Das Gebiet nahe der tschechischen Grenze übt bereits seit Jahrzehnten eine starke Anziehungskraft auf Schatzsucher aus. Dort gibt es eine Reihe unterirdischer Stollen, die die Nazis unter dem Codenamen „Riese“ hatten bauen lassen. Geschützt vor Luftangriffen der Alliierten sollten dort ursprünglich Waffen produziert werden. In der Gegend sollen aber am Ende des Zweiten Weltkriegs auch zwei Sonderzüge der Nazis verschwunden sein. Seit Kriegsende halten sich Gerüchte, sie seien mit Gold und Schmuck beladen gewesen.

Warnung vor „gefährlichen Gegenständen“

Die Meldung des angeblichen Sensationsfundes Mitte August gab privaten Glücksrittern neuen Antrieb. Laut Zuchowski seien seither zahlreiche „Sammler“ in der Gegend aktiv geworden. Laut der Nachrichtenagentur AFP waren am Freitag Dutzende Neugierige entlang der Gleise bei Walbrzych unterwegs. Im Rundfunksender „Radio Wroclaw“ erklärte ein Lokalhistoriker am Donnerstag, er habe gesehen, „dass am Wochenende Leute aus ganz Polen gegraben haben“.

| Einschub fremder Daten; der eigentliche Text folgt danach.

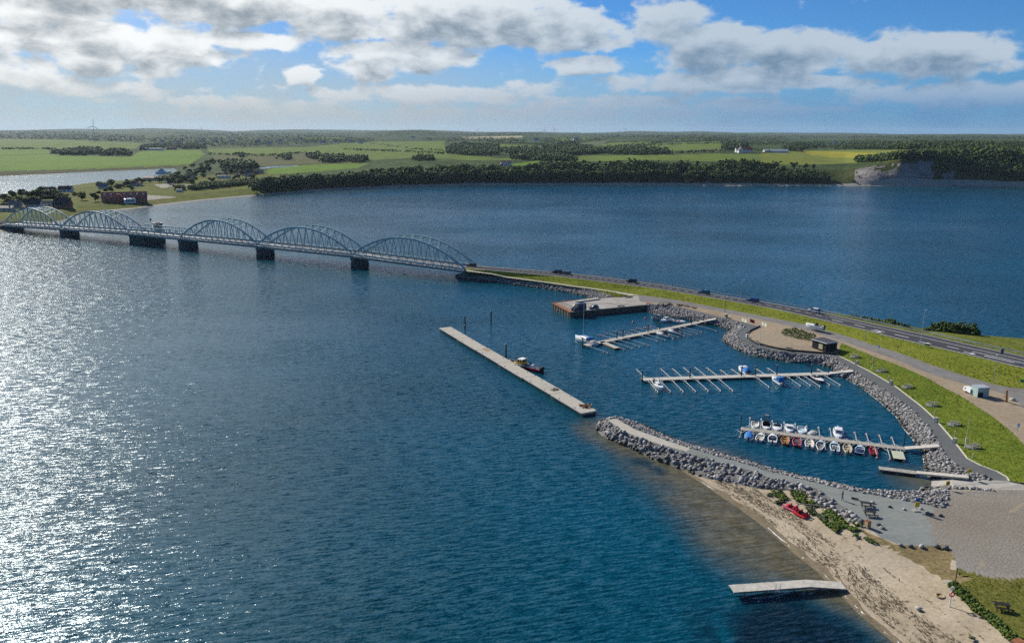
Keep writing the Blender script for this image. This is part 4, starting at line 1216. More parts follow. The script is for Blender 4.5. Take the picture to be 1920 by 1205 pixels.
def crown(rng, n, tall, wide, clump, mats=(0, 1, 2), prob=(.45, .40, .15), base=0.25):
    """clumps spread over an uneven crown (unit: metres), denser near the surface"""
    P = []
    boss = [(rng.normal(0, .32 * wide), rng.normal(0, .32 * wide), rng.uniform(.28, .80) * tall, rng.uniform(.45, .75) * wide) for _ in range(6)]
    while len(P) < n:
        bx, by, bz, br = boss[int(rng.integers(len(boss)))]
        d = rng.normal(size=3)
        d /= np.linalg.norm(d)
        r = br * rng.uniform(.55, 1.0)
        p = np.array([bx, by, bz]) + d * np.array([r, r, r * .8])
        if p[2] < base * tall * .6 or p[2] > tall:
            continue
        P.append(p)
    P = np.array(P)
    R_ = rng.uniform(.6, 1.35, n) * clump
    return lumps(P, R_, rng.choice(mats, n, p=prob), rng)

def trunk_mesh(tall, r, rng):
    b = MB().use("bark")
    b.cyl((0, 0, -0.6), (0, 0, tall * .35), r, r * .75, 7)
    for k in range(4):
        a = k * 1.6 + rng.uniform(0, .8)
        b.cyl((0, 0, tall * .3), (math.cos(a) * tall * .16, math.sin(a) * tall * .16, tall * rng.uniform(.55, .7)), r * .55, r * .2, 5)
    return b.mesh("trunk")

TREES = []          # (crown mesh, trunk mesh, height)
trng = np.random.default_rng(21)
for k in range(9):
    tall = 1.0
    pr = [(.45, .40, .15), (.15, .42, .43), (.62, .32, .06)][k % 3]
    V, F, M_ = crown(trng, 120, 10.0, 4.2 if k % 3 else 3.6, 0.85, prob=pr, base=0.0)
    TREES.append((np_mesh("crown", V, F, KINDS[(k // 3) % 3], M_), trunk_mesh(10.0, 0.22, trng)))

N_TREE = [0]
def tree(x, y, z, h, label, group, wide=1.0, cat="tree", name="leafy_tree"):
    k = int(trng.integers(len(TREES)))
    t = thing(name, label, cat, (x, y, z), trng.uniform(0, 6.28), group)
    t.scale = (h / 10 * wide, h / 10 * wide, h / 10)
    link("crown", TREES[k][0], t)
    link("trunk", TREES[k][1], t)
    N_TREE[0] += 1
    return t

def shore_at(px, off):
    a = px_az(np.array([px]))[0]
    D = np.interp(a, AZ_S, D_S) + off
    x, y = D * math.sin(a), D * math.cos(a)
    return x, y, float(land_h(np.array([x]), np.array([y]))[0])

# the dense belt along the far shore: front row and crest row are single trees, the mass between is one wood
BELT = [(472, 60, "left end of the belt, near the meadow"), (760, 95, "middle of the belt"), (1060, 95, "right part of the belt, below the white farm")]
px = 476.0
while px < 1550:
    gapz = 1.0 if px < 1200 else 1.25
    x, y, z = shore_at(px, trng.uniform(16, 24))
    tree(x, y, z - 0.5, trng.uniform(11, 16) * (0.8 if px < 620 else 1.0) * (.75 if px > 1320 else 1), "broad leafy tree in the front row of the shore wood above the far beach", "trees in the front row of the far shore wood", 1.05)
    px += trng.uniform(7.5, 11.5) * gapz
px = 640.0
while px < 1530:
    o_ = np.interp(px, BANK_W[:, 0], BANK_W[:, 1])
    x, y, z = shore_at(px, o_ + trng.uniform(-14, 6))
    tree(x, y, z - 0.5, trng.uniform(11, 16) * (.7 if px > 1330 else 1.0), "tree on the crest of the far bank, behind the front row", "trees on the crest of the far shore wood", 1.1)
    px += trng.uniform(15, 24)
for px in np.concatenate([trng.uniform(1772, 1935, 26), trng.uniform(1735, 1800, 6)]):
    f = trng.uniform(.5, 1.25)
    o_ = np.interp(px, BANK_W[:, 0], BANK_W[:, 1])
    x, y, z = shore_at(px, o_ * f)
    tree(x, y, z - 0.5, trng.uniform(8, 12), "dark tree of the wood on the clay cliff at the right edge", "trees of the wood on the clay cliff", 1.15)
for px, off, h in [(1558, 60, 3.5), (1533, 45, 4), (1520, 70, 4.5), (1600, 45, 3.0), (1492, 100, 3.5), (1640, 20, 2.5), (1596, 14, 4.0), (1605, 26, 3)]:
    x, y, z = shore_at(px, off)
    tree(x, y, z - 0.3, h, "low bush on the grassy gully left of the clay cliff", "bushes by the grassy gully", 1.3, "bush", "leafy_bush")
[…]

Der Vizekulturminister und zugleich oberste Denkmalschützer Polens, appellierte an die privaten Schatzsucher, sich zurückhalten. Sie würden riskieren, sich selbst zu verletzten, so Zuchowski. „Das ist ein Aufruf, alle weiteren Untersuchungen einzustellen, bis wir die nötigen offiziellen Arbeiten zur Sicherung der Stätte beendet haben“, erklärte der Minister. Noch sei nicht nur offen, was sich in dem Zug befindet. Es sei auch nicht geklärt, ob er vermint sei oder „gefährliche Gegenstände“ an Bord habe. Die Behörden würden nun Spezialisten einsetzen, darunter auch Sprengstoffexperten der Armee.

Frage der ursprünglichen Besitzer

Was diese tatsächlich im Inneren des Zugs finden werden, musste auch Zuchowski offen lassen. Er hob hervor, es gebe bisher keine „überprüfbaren“ Informationen zur Ladung des Zuges. Die Geschichtsexpertin Joanna Lamparska hatte zuvor der Nachrichtenagentur AFP gesagt, dass die zwei Entdecker des Zuges bei den polnischen Behörden angegeben hätten, in dem Zug befänden sich „Edelmetalle, Wertgegenstände und Industriematerialien“.

Sollten tatsächlich Wertgegenstände gefunden werden, wird zu klären sein, wem diese tatsächlich gehören. Der jüdische Weltkongress (WJC) hielt bereits fest, dass Gold oder andere wertvolle Gegenstände an Bord des Zugs ursprünglich polnischen Juden gehört haben könnten. „In Anbetracht der Tatsache, dass alle Gegenstände, die nun in Polen entdeckt werden, Juden gestohlen worden sein könnten, bevor sie in Todes-, Konzentrations- oder Arbeitslager geschickt wurden, müssen alle Maßnahmen unternommen werden, sie ihren rechtmäßigen Besitzern oder deren Erben zurückzugeben“, so WJC-Präsident Robert Singer.